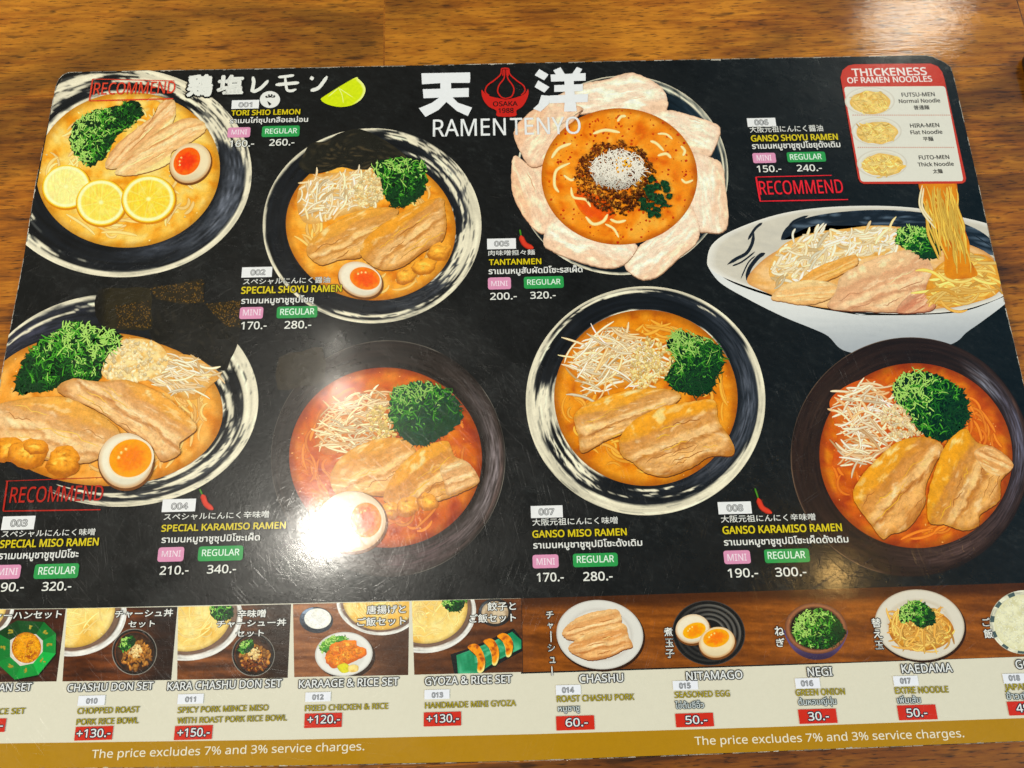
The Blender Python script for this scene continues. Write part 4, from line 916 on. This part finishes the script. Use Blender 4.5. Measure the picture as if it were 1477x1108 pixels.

--

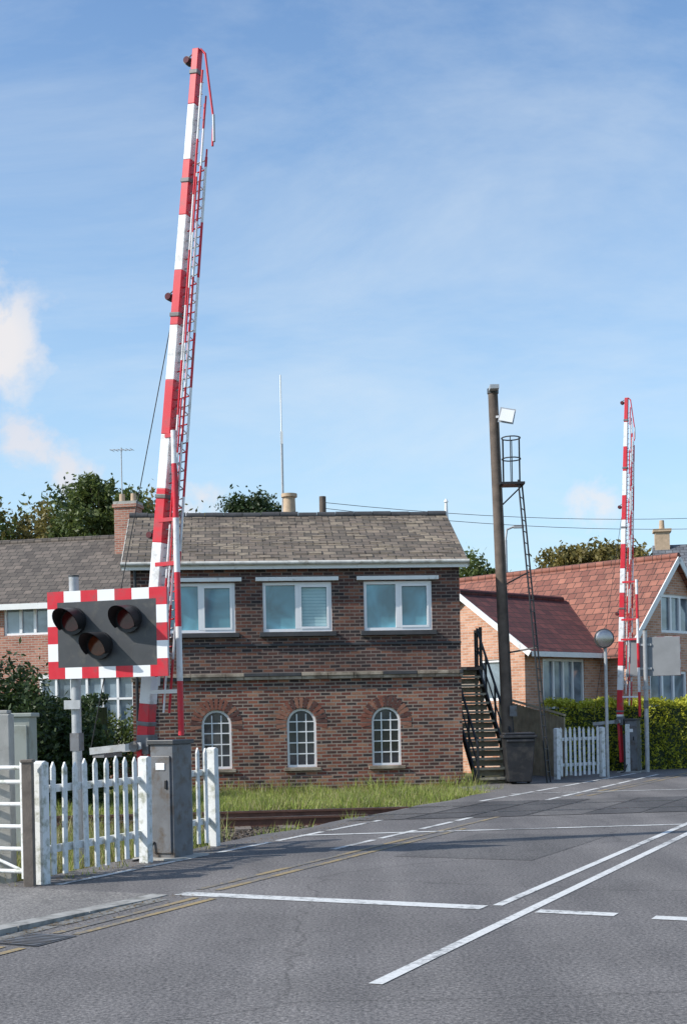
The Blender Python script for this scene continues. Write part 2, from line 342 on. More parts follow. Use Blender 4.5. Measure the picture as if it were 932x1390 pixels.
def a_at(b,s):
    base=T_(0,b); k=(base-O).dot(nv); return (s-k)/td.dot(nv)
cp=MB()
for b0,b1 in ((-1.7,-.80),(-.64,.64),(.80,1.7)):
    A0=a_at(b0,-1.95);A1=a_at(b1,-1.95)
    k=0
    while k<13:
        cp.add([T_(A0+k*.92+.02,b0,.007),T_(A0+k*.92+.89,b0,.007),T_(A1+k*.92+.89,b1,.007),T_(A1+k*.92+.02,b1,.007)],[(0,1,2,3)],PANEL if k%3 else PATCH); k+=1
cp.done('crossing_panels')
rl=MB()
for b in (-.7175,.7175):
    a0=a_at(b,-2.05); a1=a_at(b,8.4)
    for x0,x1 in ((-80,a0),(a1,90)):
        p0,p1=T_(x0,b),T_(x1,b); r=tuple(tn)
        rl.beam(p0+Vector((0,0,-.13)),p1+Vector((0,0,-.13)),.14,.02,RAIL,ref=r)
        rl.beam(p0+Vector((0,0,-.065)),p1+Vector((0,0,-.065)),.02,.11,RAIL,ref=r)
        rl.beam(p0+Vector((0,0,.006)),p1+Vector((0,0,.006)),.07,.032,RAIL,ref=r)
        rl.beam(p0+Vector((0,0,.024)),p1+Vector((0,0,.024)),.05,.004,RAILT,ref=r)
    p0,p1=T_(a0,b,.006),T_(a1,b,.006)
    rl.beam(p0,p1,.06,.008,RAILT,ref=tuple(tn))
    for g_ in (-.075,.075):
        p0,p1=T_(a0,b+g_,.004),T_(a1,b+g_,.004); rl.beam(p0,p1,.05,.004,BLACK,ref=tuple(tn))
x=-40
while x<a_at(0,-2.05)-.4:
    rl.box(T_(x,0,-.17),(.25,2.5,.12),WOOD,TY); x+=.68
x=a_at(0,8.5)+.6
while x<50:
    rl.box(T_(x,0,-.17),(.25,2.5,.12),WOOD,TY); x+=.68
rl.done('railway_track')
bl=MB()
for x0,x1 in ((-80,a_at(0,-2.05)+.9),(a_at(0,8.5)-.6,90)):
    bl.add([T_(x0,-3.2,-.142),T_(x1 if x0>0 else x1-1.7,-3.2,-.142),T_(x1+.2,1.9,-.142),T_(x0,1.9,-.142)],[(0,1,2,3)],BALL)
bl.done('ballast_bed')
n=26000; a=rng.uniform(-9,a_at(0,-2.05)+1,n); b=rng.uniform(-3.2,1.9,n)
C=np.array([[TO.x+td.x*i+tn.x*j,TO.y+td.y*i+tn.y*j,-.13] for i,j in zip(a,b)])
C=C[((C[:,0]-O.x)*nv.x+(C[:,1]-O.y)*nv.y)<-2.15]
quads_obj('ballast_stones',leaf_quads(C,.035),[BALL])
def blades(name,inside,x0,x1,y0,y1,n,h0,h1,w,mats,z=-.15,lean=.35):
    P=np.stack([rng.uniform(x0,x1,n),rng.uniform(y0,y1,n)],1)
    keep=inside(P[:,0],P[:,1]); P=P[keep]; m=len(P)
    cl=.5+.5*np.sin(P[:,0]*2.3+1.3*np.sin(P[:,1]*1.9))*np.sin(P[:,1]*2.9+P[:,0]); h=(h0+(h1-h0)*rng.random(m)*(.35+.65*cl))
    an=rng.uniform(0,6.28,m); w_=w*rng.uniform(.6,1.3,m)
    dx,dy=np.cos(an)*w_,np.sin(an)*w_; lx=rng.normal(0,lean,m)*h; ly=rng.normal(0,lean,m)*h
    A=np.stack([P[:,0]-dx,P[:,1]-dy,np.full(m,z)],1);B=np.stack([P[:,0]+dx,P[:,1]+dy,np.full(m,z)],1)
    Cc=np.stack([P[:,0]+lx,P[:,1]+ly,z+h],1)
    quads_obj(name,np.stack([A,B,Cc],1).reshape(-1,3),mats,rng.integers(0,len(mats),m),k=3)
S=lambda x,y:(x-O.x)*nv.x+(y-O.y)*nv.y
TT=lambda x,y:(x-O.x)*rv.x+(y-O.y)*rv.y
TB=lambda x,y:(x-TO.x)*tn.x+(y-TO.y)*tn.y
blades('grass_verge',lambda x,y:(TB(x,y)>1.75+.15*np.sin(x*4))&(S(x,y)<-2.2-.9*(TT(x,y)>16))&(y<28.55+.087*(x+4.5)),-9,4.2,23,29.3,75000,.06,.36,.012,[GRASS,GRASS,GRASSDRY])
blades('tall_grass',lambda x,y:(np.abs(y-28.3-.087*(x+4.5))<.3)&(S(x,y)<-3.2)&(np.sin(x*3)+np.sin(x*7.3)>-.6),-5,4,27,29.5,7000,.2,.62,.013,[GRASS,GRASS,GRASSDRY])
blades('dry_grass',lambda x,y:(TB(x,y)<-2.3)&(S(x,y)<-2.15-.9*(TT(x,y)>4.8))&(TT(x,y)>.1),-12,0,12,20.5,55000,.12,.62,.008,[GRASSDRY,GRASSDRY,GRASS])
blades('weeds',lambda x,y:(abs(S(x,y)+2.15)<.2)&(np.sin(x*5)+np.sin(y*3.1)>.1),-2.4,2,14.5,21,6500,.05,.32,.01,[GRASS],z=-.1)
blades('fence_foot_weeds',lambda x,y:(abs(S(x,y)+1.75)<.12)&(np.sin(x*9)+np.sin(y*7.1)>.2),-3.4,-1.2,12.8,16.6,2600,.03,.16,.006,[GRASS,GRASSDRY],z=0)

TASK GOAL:
Find each line with the string "this" and copy it out.

FINAL ANSWER:
The Blender Python script for this scene continues. Write part 4, from line 916 on. This part finishes the script. Use Blender 4.5. Measure the picture as if it were 1477x1108 pixels.
The Blender Python script for this scene continues. Write part 2, from line 342 on. More parts follow. Use Blender 4.5. Measure the picture as if it were 932x1390 pixels.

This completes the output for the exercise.